The proposed US tariff increases on Nigerian goods, along with the potential cessation of AGOA, could significantly affect the competitiveness of Nigerian products in the US market. This impact would likely be felt by both manufacturing companies and the financial institutions providing trade finance facilities. It’s worth noting that tariffs could potentially either increase or decrease this demand.
Several factors could contribute to a reduced demand for trade finance. For example, higher tariffs could increase the cost of imported goods, leading businesses to naturally reduce their import volumes and, subsequently, the need for import financing. The uncertainty and perceived risk associated with tariffs could lead banks to charge higher interest rates or fees on trade finance facilities, potentially discouraging international trade and lowering demand for financing.
Tariffs might also disrupt existing supply chains, forcing businesses to restructure their models and rethink their sourcing and distribution networks, potentially leading to less international trade and a reduced need for trade finance. For banks with a significant presence in trade finance, tariffs like the proposed 14% on Nigerian exports to the US could also reduce overall revenue and profit margins. Banking executives often find export transactions more attractive due to the inflow of foreign exchange. A decrease in dollar inflows could negatively impact bank earnings and their ability to meet FX obligations.
Conversely, there is also the potential for increased demand for trade finance to fund trade. For example, importers may require additional financing to cover the upfront costs of tariffs, potentially increasing the demand for short-term trade finance facilities. Faced with potential tariffs in traditional markets like the US, Nigerian companies might seek to explore and develop new markets, leading to an increased demand for trade finance to support export expansion.

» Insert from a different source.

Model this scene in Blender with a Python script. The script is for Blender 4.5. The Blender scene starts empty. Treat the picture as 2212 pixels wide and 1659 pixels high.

In another scenario, higher tariffs on imports could incentivise local production. Governments might use tariffs to encourage investment in domestic industries that produce substitutes for imported goods.
Companies investing in local production may require financing for importing specialised machinery. We are currently observing this trend in the local ethanol production sector, possibly driven by significant tariffs on imported undenatured ethanol.
Despite the potential impacts of tariffs, trade finance remains crucial for manufacturing companies in Nigeria, including Guinness Nigeria, especially given the current economic climate characterised by a significant, though decreasing, reliance on imports, FX rate volatility, working capital needs and export expansion initiatives.
Still, Nigerian companies face several challenges in accessing trade finance of which high costs is one. Instruments like Letters of Credit can have substantial associated costs, including interest and transaction fees, which can be particularly burdensome for smaller businesses.
Economic Instability is also a factor. Perceived high risk due to economic instability in Nigeria can lead international banks to charge more or even reject trade finance applications from Nigerian companies. Inadequate financial Infrastructure is also an impediment – limitations in credit information systems and other financial infrastructure can make it difficult for banks to assess the creditworthiness of some local businesses and offer suitable trade finance solutions.
While these challenges affect most companies in Nigeria, larger companies like Guinness Nigeria are often better positioned to navigate these hurdles due to their scale, reputation and proactive financial strategies. The recent change in ownership from Diageo to Tolaram may also bring new perspectives and opportunities.